COLLECTED MATERIAL:
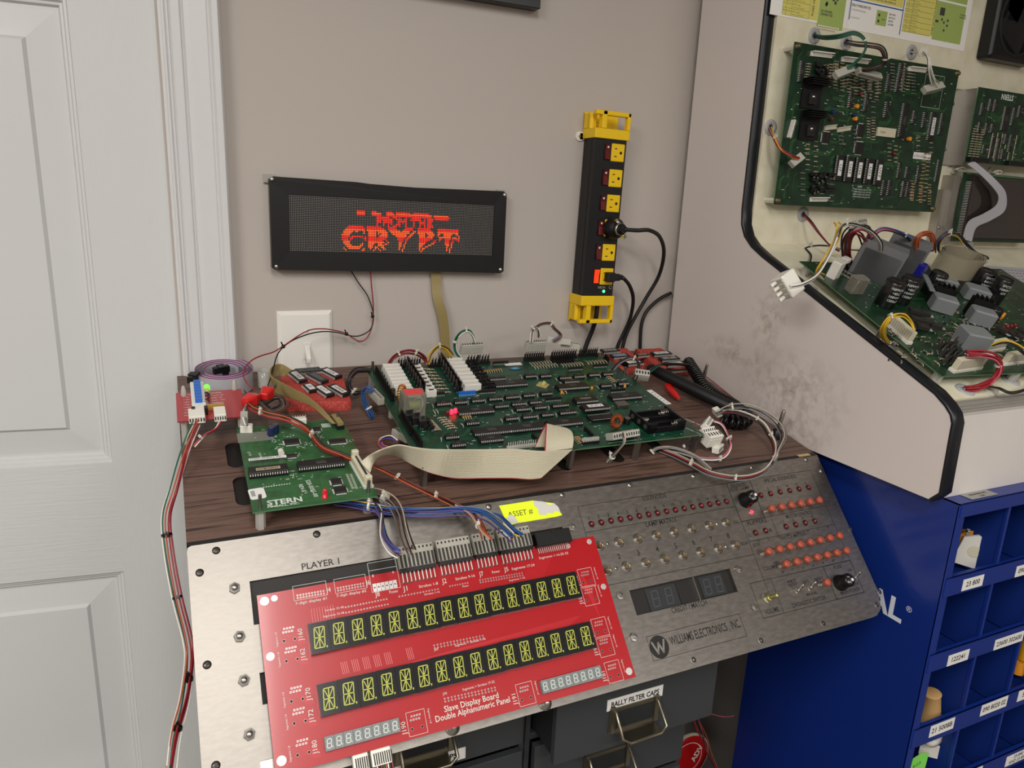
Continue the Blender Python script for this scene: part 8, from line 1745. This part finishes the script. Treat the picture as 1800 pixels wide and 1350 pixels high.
F, p = qw(690, 850, 40); b = MB(); b.lathe([(10, 0), (10, 34), (8, 36)], mat('amber_yellow', '#d39a18', .4), 16, TL(0, 0, 0, 0, -90)); o = put(b, 'yellow_coil', None, F.M(p[0]+4, p[1]+6, 0)); tag(o, 'yellow wrapped coil at the right edge of the third row', 'coil'); b = MB(); b.lathe([(9, 0), (7, 20)], 'cap_tantalum', 16, TL(0, 0, 0, 0, -90)); o = put(b, 'orange_coil', None, F.M(p[0]-6, p[1]-16, 0)); tag(o, 'small orange coil below the yellow one', 'coil')
rr2 = random.Random(4)
for x, y, l in ((640, 320, 'small heap of metal clips in the top right bin'), (360, 1070, 'pinch of tiny metal shavings beside the tan coil'), (595, 1160, 'single silver fastener in the fourth-row bin'), (590, 1218, 'silver screws in the fourth-row bin'), (395, 1250, 'lone steel screw in the fourth-row left bin')):
    F, p = qw(x, y, 50); b = MB()
    for i in range(10 if 'heap' in l or 'pinch' in l else 2): a = rr2.uniform(0, 3); c = Vector((rr2.uniform(-9, 9), 0, rr2.uniform(-9, 9))); d = Vector((cos(a), .15, sin(a)))*5; b.tube([c-d, c, c+d], 1.2, 'steel', 5)
    o = put(b, 'loose_hardware', None, F.M(p[0], p[1], 0)); tag(o, l, 'hardware', None); o['kind'] = 'stuff'

# ---------------------------------------------------------------- behind the file cabinet: loose wires and a round red sign
F = FR((0, .90, 0), (1, 0, 0), (0, 0, 1)); u_, v_ = F.uv(1205, 1330)
t = thing('round_tin', 'round red and white tin lid behind the grey file cabinet', 'sign', F.M(u_, v_, 0)); b = MB(); b.lathe([(52, 0), (52, 4), (50, 5)], 'connector_cream', 40); b.lathe([(49, 5), (49, 5.2), (36, 5.2)], 'boot_red', 40); b.lathe([(36, 5.1), (33, 5.3)], 'paper', 40); b.lathe([(33, 5.3), (32, 5.5), (1e-6, 5.5)], 'boot_red', 40); put(b, 'disc', t)
b = MB(); text(b, 'ADV', 18, -14, 12, 'paper', z=5.7, rot=60, bold=.03); put(b, 'lettering', t)
F2 = FR((0, .80, 0), (1, 0, 0), (0, 0, 1))
V('wire_bundle', 'orange-pink wires trailing down behind the grey file cabinet', [(1222, 1265, 0), (1228, 1280, -10), (1236, 1300, -20), (1244, 1325, -20), (1262, 1360, -20)], ['wire_orange', 'wire_pink', 'wire_orange', 'wire_red', 'wire_dark'], .9, 8, (), 90, F2)
V('wire_pair', 'pale stray wire ends sticking out towards the blue rack', [(1248, 1254, 0), (1262, 1258, 0), (1276, 1260, 0), (1290, 1258, 0)], ['wire_pink'], .9, .1, (), 91, F2)

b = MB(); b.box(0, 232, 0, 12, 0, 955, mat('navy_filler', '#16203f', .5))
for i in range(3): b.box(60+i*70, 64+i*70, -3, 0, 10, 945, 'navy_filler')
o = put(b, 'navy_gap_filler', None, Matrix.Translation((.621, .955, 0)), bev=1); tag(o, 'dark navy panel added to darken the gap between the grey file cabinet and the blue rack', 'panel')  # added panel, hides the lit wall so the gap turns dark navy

GIVEN EXERCISE: Leave out the pictures, then repeat the listing above exactly from its first line to the line with "o = put(b, 'loose_hardware', None, F.M(p[0], p[1], 0));", inclusive.

WORKED ANSWER:
Continue the Blender Python script for this scene: part 8, from line 1745. This part finishes the script. Treat the picture as 1800 pixels wide and 1350 pixels high.
F, p = qw(690, 850, 40); b = MB(); b.lathe([(10, 0), (10, 34), (8, 36)], mat('amber_yellow', '#d39a18', .4), 16, TL(0, 0, 0, 0, -90)); o = put(b, 'yellow_coil', None, F.M(p[0]+4, p[1]+6, 0)); tag(o, 'yellow wrapped coil at the right edge of the third row', 'coil'); b = MB(); b.lathe([(9, 0), (7, 20)], 'cap_tantalum', 16, TL(0, 0, 0, 0, -90)); o = put(b, 'orange_coil', None, F.M(p[0]-6, p[1]-16, 0)); tag(o, 'small orange coil below the yellow one', 'coil')
rr2 = random.Random(4)
for x, y, l in ((640, 320, 'small heap of metal clips in the top right bin'), (360, 1070, 'pinch of tiny metal shavings beside the tan coil'), (595, 1160, 'single silver fastener in the fourth-row bin'), (590, 1218, 'silver screws in the fourth-row bin'), (395, 1250, 'lone steel screw in the fourth-row left bin')):
    F, p = qw(x, y, 50); b = MB()
    for i in range(10 if 'heap' in l or 'pinch' in l else 2): a = rr2.uniform(0, 3); c = Vector((rr2.uniform(-9, 9), 0, rr2.uniform(-9, 9))); d = Vector((cos(a), .15, sin(a)))*5; b.tube([c-d, c, c+d], 1.2, 'steel', 5)
    o = put(b, 'loose_hardware', None, F.M(p[0], p[1], 0)); tag(o, l, 'hardware', None); o['kind'] = 'stuff'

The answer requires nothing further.